Outside of BBS National Park, WCS, several leading coffee companies, Hanns R. Neumann Stiftung and other partners are working to reduce encroachment pressures and improve livelihoods by supporting farmers in the ‘first mile’ of the park buffer zone to transition to deforestation-free Robusta production. This includes support for GAP training and improved farmer organization, as well as through performance-based incentives, such as preferential access to finance and markets. The program is underpinned by a landscape monitoring and farm mapping system, which registers farmers and enables tailored support and incentives, and the verification of deforestation-free production.
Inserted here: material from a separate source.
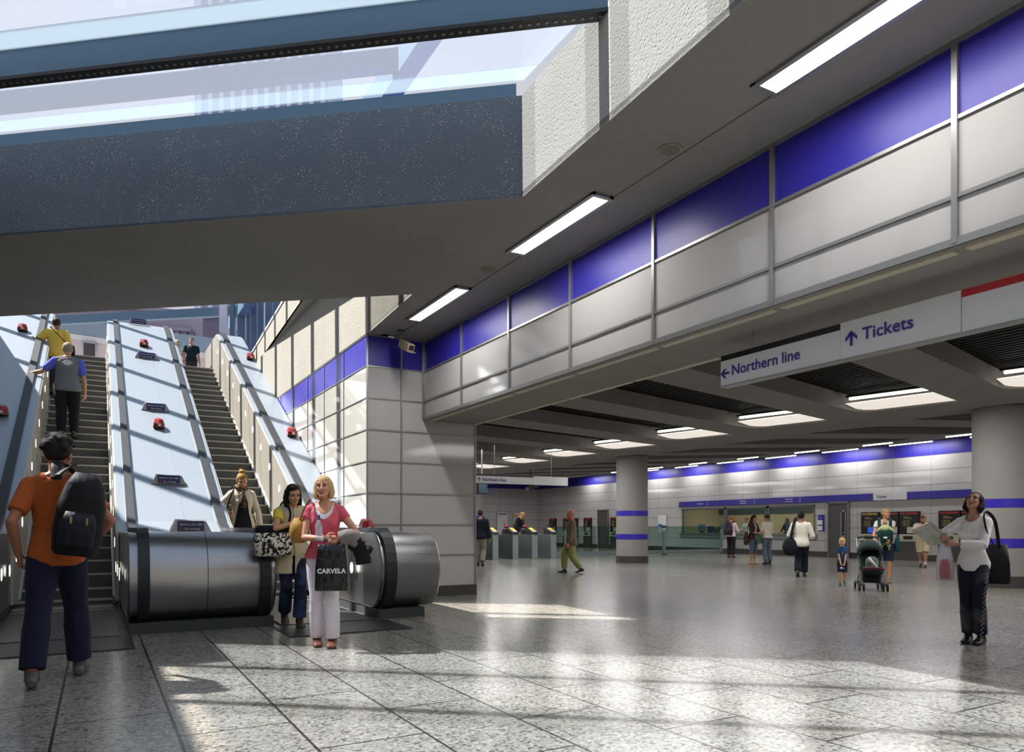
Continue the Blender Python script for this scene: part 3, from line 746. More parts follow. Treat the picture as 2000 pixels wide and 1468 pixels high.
# ------------------------------------------------------------------ escalators
SL = .53; YT = 12.65                                     # slope, foot of the incline
stepz = lambda y: SL*(y-YT)
deckz = lambda y: 1.12 if y < 12.2 else min(1.12+SL*(y-12.2), 6.95)
def mat_step():
    n = N('grooved_step'); x = n.xyz()
    gq = n.math('FRACT', n.math('MULTIPLY', x[0], 42))
    c = n.mix(n.math('GREATER_THAN', gq, .5), srgb(52,53,53), srgb(112,112,108)); c = n.mix(n.math('MULTIPLY', n.noise(2.5,3), .5), c, srgb(76,76,73))
    n.set(col=c, rough=.5, metal=.1); return n.mat
M['step'] = mat_step(); M['stepedge'] = plain('step_edge',(196,190,176),.4,.1)
RUN = .2/SL
for nm, x0, x1, lb in (('L',-1.03,.2,'left escalator carrying two people up, orange shirted man at its foot'),('R',1.92,3.08,'right escalator bringing people down behind the three women')):
    t = thing('escalator', lb, 'escalator', ((x0+x1)/2, 8.9, 0), 0, 'escalators'); hw = (x1-x0)/2
    g = MB(); g.box(-hw-.12,hw+.12,-.95,0,.0,.012); n = N('landing_plate'); q = n.xyz()
    n.set(col=n.mix(n.math('MAXIMUM', n.math('GREATER_THAN', n.math('FRACT', n.math('MULTIPLY', q[0], 50)), .6), n.math('GREATER_THAN', n.math('FRACT', n.math('MULTIPLY', q[1], 50)), .6)), srgb(34,38,42), srgb(58,64,68)), rough=.4, metal=.5); g.build('landing_plate', n.mat, t)
    g = MB(); g.box(-hw,hw,0,2.9,.0,.02); n = N('comb_plate'); q = n.xyz()
    n.set(col=n.mix(n.math('GREATER_THAN', n.math('FRACT', n.math('MULTIPLY', q[0], 34)), .55), srgb(26,28,30), srgb(104,106,106)), rough=.35, metal=.6); g.build('comb_plate', n.mat, t)
    y = 2.9; z = .02; k = 0
    hs = [.0,.02,.07,.14]+[.2]*29
    for dz_ in hs:
        z += dz_; L = RUN
        g = MB(); e = -.11 if nm == 'L' else -.12
        g.box(-hw,hw,y,y+L+.02,z-.24 if z > .26 else 0.0,z,0); g.box(-hw,hw,y-.006,y+.03,z-.022,z+.003,1)
        g.build('step', [M['step'],M['stepedge']], t); y += L
    g = MB(); g.box(-hw-.1,hw+.1,y,y+1.2,z-.3,z-.02); g.build('top_plate', M['step'], t)
# balustrades: newel profile in the YZ plane, pushed across X
def profile():
    top = [(9.22,1.12),(12.0,1.12),(12.5,deckz(12.5)),(23.05,deckz(23.05)),(23.4,7.0),(26.0,7.0)]
    bot = [(26.0,5.7),(24.3,5.75),(12.9,-.10+.13),(12.5,.12),(9.3,.12)]
    arc = [(9.27-.40*math.sin(a)*(1 if True else 1), .62-.50*math.cos(a)) for a in [math.pi*k/14 for k in range(1,14)]]
    return top, bot, arc
top, bot, arc = profile()
def spotlight(parent, x, y, z, s):
    g = MB(); n = 16
    for r0, dx, m in ((.078,.004,0),(.066,.007,1)):
        g.prism([V((x, y+r0*math.cos(2*math.pi*k/n), z+r0*1.15*math.sin(2*math.pi*k/n))) for k in range(n)], (s*dx,0,0), m)
    g.build('skirt_light', [M['dark'], M['spot']], parent)
BAL = [(-2.25,-1.0,[1],[(-1.28,-1.15)],'left balustrade with sloping pale deck, cut off by the left picture edge'),
       (.24,1.88,[-1,1],[(.385,.50),(1.66,1.78)],'wide central balustrade between the two escalators with a rounded steel newel end'),
       (3.10,3.83,[-1],[(3.20,3.34)],'right balustrade beside the tiled side wall with a rounded steel newel end')]
bal = []
for x0, x1, sides, rails, lb in BAL:
    t = thing('balustrade', lb, 'balustrade', ((x0+x1)/2, 8.9, 0)); T = Matrix.Translation((-(x0+x1)/2,-8.9,0)); bal.append((t, (x0+x1)/2))
    xe = x1 + (.17 if x1 > 3 else 0)
    g = MB()
    for a, b in zip(top[1:], top[2:]): g.prism([V((x0+.02,a[0],a[1])),V((x0+.02,b[0],b[1])),V((x0+.02,b[0],b[1]-.04)),V((x0+.02,a[0],a[1]-.04))],(x1-x0-.04,0,0))
    if len(rails) == 2: 
        xm = (x0+x1)/2+.12
        for a, b in zip(top[1:], top[2:4]): g.prism([V((xm,a[0],a[1])),V((xm,b[0],b[1])),V((xm,b[0],b[1]+.004)),V((xm,a[0],a[1]+.004))],(.012,0,0))
    g.xf(T).build('deck', M['deck'], t)
    # rounded newel casing
    prof2 = [(12.0,1.12),(9.22,1.12)]+[(p[0],p[1]) for p in reversed(arc)]+[(9.3,.12),(12.0,.12)]
    n_ = len(prof2); g = MB(); g.rings([[V((x, p[0], p[1])) for p in prof2] for x in (x0+.045, xe-.03)], 0, True)
    autosmooth(g.xf(T).build('newel', M['steel'], t, bevel=.02), 50)
    if len(rails) == 2:
        g = MB(); pp = [(a, b) for a, b in prof2[1:-1]]; c0 = V((0,9.6,.66))
        for a, b in zip(pp, pp[1:]):
            o1, o2 = V((1.09,*a)), V((1.09,*b)); nrm = V((0,-(b[1]-a[1]),(b[0]-a[0]))).normalized()*-.002
            g.prism([o1+nrm, o2+nrm, o2-nrm, o1-nrm], (.008,0,0))
        g.xf(T).build('panel_joint', M['dark'], t)
    for s in sides:
        x = x1 if s > 0 else x0
        g = MB(); pp = [(12.0,1.09)]+[(a, b-.02) for a, b in top[2:]]+[(26.0,5.7),(24.3,stepz(24.3)-.12),(13.1,stepz(13.1)-.03),(12.6,.12),(12.0,.12)]
        g.prism([V((x-s*.03,a,b)) for a, b in pp], (s*.035,0,0)); 
        for q in range(14):
            y = 10.1+q*1.25; zz0 = max(.24, stepz(y)-.05); zz1 = deckz(y+.35)-.06
            if zz1 < 6.9: g.prism([V((x+s*.004,y,zz0)),V((x+s*.004,y+.012,zz0)),V((x+s*.004,y+.36,zz1)),V((x+s*.004,y+.348,zz1))],(s*.004,0,0), 1)
        g.xf(T).build('side_panel', [M['panel'], plain('joint_grey',(110,108,106),.5)], t)
        # skirt brush and rail trim
        g = MB(); 
        for a, b in (((12.7,.02),(24.4,stepz(24.4)-.08)),): g.prism([V((x+s*.004,a[0],a[1]+.0)),V((x+s*.004,b[0],b[1])),V((x+s*.004,b[0],b[1]+.10)),V((x+s*.004,a[0],a[1]+.12))],(s*.03,0,0))
        g.xf(T).build('skirt', M['alu'], t)
        for q in range(15):
            y = 9.95+q*.93 if s < 0 else 9.6+q*.93
            z = .62 if y < 12.1 else .62+SL*(y-12.1)
            pos = T @ V((x+s*.004,y,z)); spotlight(t, *pos, s)
    for a, b in rails:
        g = MB(); path = [(26,7.03),(23.4,7.03),(23.05,deckz(23.05)+.03),(12.5,deckz(12.5)+.03),(12.0,1.15),(9.22,1.15)]+[(p[0]-.03*math.sin(math.pi*(13-k)/14), p[1]-.03*math.cos(math.pi*(13-k)/14)) for k, p in enumerate(reversed(arc))]+[(9.3,.10),(9.6,.10)]
        rs = []
        for i, p in enumerate(path):
            q0 = V((0,*path[max(i-1,0)])); q1 = V((0,*path[min(i+1,len(path)-1)])); d = (q1-q0).normalized(); nn = V((0,-d.z,d.y))
            c = V((0,*p)); rs.append([c+nn*.022+V((a,0,0)), c+nn*.034+V(((a*.8+b*.2),0,0)), c+nn*.034+V((a*.2+b*.8,0,0)), c+nn*.022+V((b,0,0)), c-nn*.03+V((b,0,0)), c-nn*.03+V((a,0,0))])
        g.rings([list(reversed(r)) for r in rs] if False else rs); g.xf(T).build('handrail', M['rubber'], t)
    g = MB(); g.box(x0+.06,x1-.04,9.0,12.6,0,.125); g.xf(T).build('plinth', M['plinth'], t)
# signs and emergency lamps on the sloping decks
TN = V((0,1,SL)).normalized(); TZ = V((0,-SL,1)).normalized()
def deck_point(px, py, x):
    p = onX(px, py, x); y = p.y; return V((x, y, deckz(y)))
def deck_sign(px, py, x, lb, y=None):
    p = V((x, y, deckz(y))) if y else deck_point(px, py, x)
    t = thing('deck_sign', lb, 'sign', p, 0, 'small signs on the central escalator deck')
    up = V((0,.25,1)).normalized(); fr = V((0,-1,.25)).normalized()
    g = MB(); w, h = .20, .15
    g.prism([V((-w-.07,-.02,0)),V((w+.07,-.02,0)),V((w,.0,h)),V((-w,.0,h))],(0,.12,.03)); g.build('block', plain('sign_block',(150,150,152),.35,.5), t)
    g = MB(); g.obox(V((0,-.024,h*.5+.012)), (w*.86,0,0), (0,.01,h*.46), (0,-.003,0)); g.build('plate', plain('deck_sign_blue',(34,36,96),.4), t)
    g = MB(); text_geo(g, 'Stand on the right', (0,-.022,h*.62), (1,0,0), (0,.13,.99), .042, align='CENTER', push=.008); text_geo(g, 'No smoking', (-.09,-.033,h*.2), (1,0,0), (0,.13,.99), .04, push=.008); g.build('lettering', M['ltext'], t)
    g = MB(); g.prism([V((-.135+.018*math.cos(a*.52),-.040,h*.28+.018*math.sin(a*.52))) for a in range(12)],(0,.004,0)); g.build('no_smoking_disc', M['red'], t)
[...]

Government engagement from the subnational to national-level facilitates the enabling conditions for interventions and supports scaling up across the landscape.
Phase One
Phase One (2019-20) is focused on community engagement and the design and development of incentives and the associated landscape monitoring system.
In Phase One, the Sustainable Commodities Partnership is engaging 2,000 farmers in priority sites in the northern part of the landscape adjacent to degraded and threatened forest areas within BBS National Park. WCS is continuing its strong collaboration with the BBS National Park Authority, the Ministry of Environment and Forestry and local government to formulate new approaches and the associated governance frameworks to address deforestation and agricultural encroachment. The partnership will roll out interventions developed and tested during Phase One, scaling up around the park boundary to reduce encroachment pressures and support conservation and livelihoods at the landscape-level.
Goals
The Sustainable Commodities Partnership aims to help reduce deforestation by around 49,000 acres (20,000 hectares) compared to business as usual; equivalent to the avoidance of more than 13 million MT of CO2 emissions (2020-2050). The partnership aims to restore the ecological integrity of BBS National Park, securing around 785,000 acres (318,000 hectares) and restoring an additional 6,100 acres (2,500 hectares) of degraded forests, while engaging and supporting the livelihoods of an estimated 20,000 farmers.